Repeat every line of the data exactly, but not the pictures.
+++ DATA EXTRACT +++
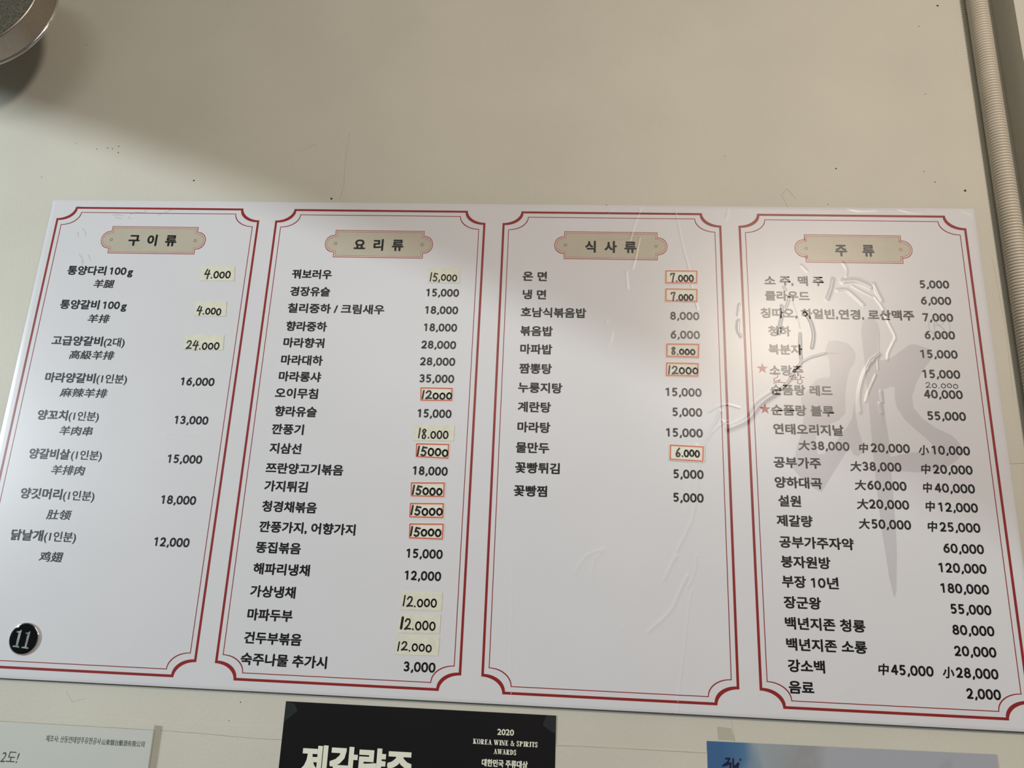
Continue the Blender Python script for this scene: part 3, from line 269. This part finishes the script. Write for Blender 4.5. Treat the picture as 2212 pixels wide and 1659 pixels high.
def price_text(name, text, u0, vc, u1, m, parent, hgt=10.5, sw=2.0):
    adv = [1.0 if c != ',' else 0.46 for c in text]; P_ = (u1-u0+0.6)/(sum(adv)); x = u0; out = []
    lead = 0.16*P_ if text[0] == '1' else 0; P_ = (u1-u0+0.6+lead)/sum(adv); x = u0-lead
    wb = P_-0.6-sw
    for c, a in zip(text, adv):
        for s in NUM[c][1]:
            if c == ',': out += stroke([(x+px*0.46*P_-0.1, vc-hgt/2+sw/2+py*(hgt-sw)) for px, py in s], sw)
            else: out += stroke([(x+sw/2+px*wb, vc-hgt/2+sw/2+py*(hgt-sw)) for px, py in s], sw)
        x += a*P_
    return flat(name, out, m, parent)

# ---------------------------------------------------------------- the setting
wall = box('wall_back', (-2.2, WALL_Y, 0), (1.2645, WALL_Y+0.12, CEIL), M['wall']); wall['kind'] = 'structure'
low = box('wallpaper_panel', (-2.2, WALL_Y-0.0006, 0.0), (1.2645, WALL_Y+0.0004, Z0-0.6372), M['wall'], wall)
pil = box('wall_right', (1.2645, -0.034, 0), (2.3, WALL_Y+0.12, CEIL), M['wall']); pil['kind'] = 'structure'
fl = box('floor', (-2.2, -3.2, -0.1), (2.3, WALL_Y+0.12, 0), M['floor']); fl['kind'] = 'structure'
ce = box('ceiling', (-2.2, -3.2, CEIL), (2.3, WALL_Y+0.12, CEIL+0.1), M['ceil']); ce['kind'] = 'structure'
WN = -WALL_Y*1000      # board-space depth of the wall face
random.seed(3)
for (u, v, s) in D['SP']:
    n = 9; a0 = random.random()*6
    pts = [(u+s*(0.75+0.5*random.random())*math.cos(a0+i*2*math.pi/n), v+s*0.85*(0.7+0.5*random.random())*math.sin(a0+i*2*math.pi/n)) for i in range(n)]
    base = WN+0.02+(0.62 if v > 642 else 0)
    vs = [uv(p[0], p[1], base) for p in pts]+[uv(u, v, base+0.5*s)]
    obj('speck', mesh('speck', vs, [(i, (i+1) % n, n) for i in range(n)][::-1]), M['dirt'], wall)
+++
## PROBLEM SOLUTION
Continue the Blender Python script for this scene: part 3, from line 269. This part finishes the script. Write for Blender 4.5. Treat the picture as 2212 pixels wide and 1659 pixels high.
def price_text(name, text, u0, vc, u1, m, parent, hgt=10.5, sw=2.0):
    adv = [1.0 if c != ',' else 0.46 for c in text]; P_ = (u1-u0+0.6)/(sum(adv)); x = u0; out = []
    lead = 0.16*P_ if text[0] == '1' else 0; P_ = (u1-u0+0.6+lead)/sum(adv); x = u0-lead
    wb = P_-0.6-sw
    for c, a in zip(text, adv):
        for s in NUM[c][1]:
            if c == ',': out += stroke([(x+px*0.46*P_-0.1, vc-hgt/2+sw/2+py*(hgt-sw)) for px, py in s], sw)
            else: out += stroke([(x+sw/2+px*wb, vc-hgt/2+sw/2+py*(hgt-sw)) for px, py in s], sw)
        x += a*P_
    return flat(name, out, m, parent)

# ---------------------------------------------------------------- the setting
wall = box('wall_back', (-2.2, WALL_Y, 0), (1.2645, WALL_Y+0.12, CEIL), M['wall']); wall['kind'] = 'structure'
low = box('wallpaper_panel', (-2.2, WALL_Y-0.0006, 0.0), (1.2645, WALL_Y+0.0004, Z0-0.6372), M['wall'], wall)
pil = box('wall_right', (1.2645, -0.034, 0), (2.3, WALL_Y+0.12, CEIL), M['wall']); pil['kind'] = 'structure'
fl = box('floor', (-2.2, -3.2, -0.1), (2.3, WALL_Y+0.12, 0), M['floor']); fl['kind'] = 'structure'
ce = box('ceiling', (-2.2, -3.2, CEIL), (2.3, WALL_Y+0.12, CEIL+0.1), M['ceil']); ce['kind'] = 'structure'
WN = -WALL_Y*1000      # board-space depth of the wall face
random.seed(3)
for (u, v, s) in D['SP']:
    n = 9; a0 = random.random()*6
    pts = [(u+s*(0.75+0.5*random.random())*math.cos(a0+i*2*math.pi/n), v+s*0.85*(0.7+0.5*random.random())*math.sin(a0+i*2*math.pi/n)) for i in range(n)]
    base = WN+0.02+(0.62 if v > 642 else 0)
    vs = [uv(p[0], p[1], base) for p in pts]+[uv(u, v, base+0.5*s)]
    obj('speck', mesh('speck', vs, [(i, (i+1) % n, n) for i in range(n)][::-1]), M['dirt'], wall)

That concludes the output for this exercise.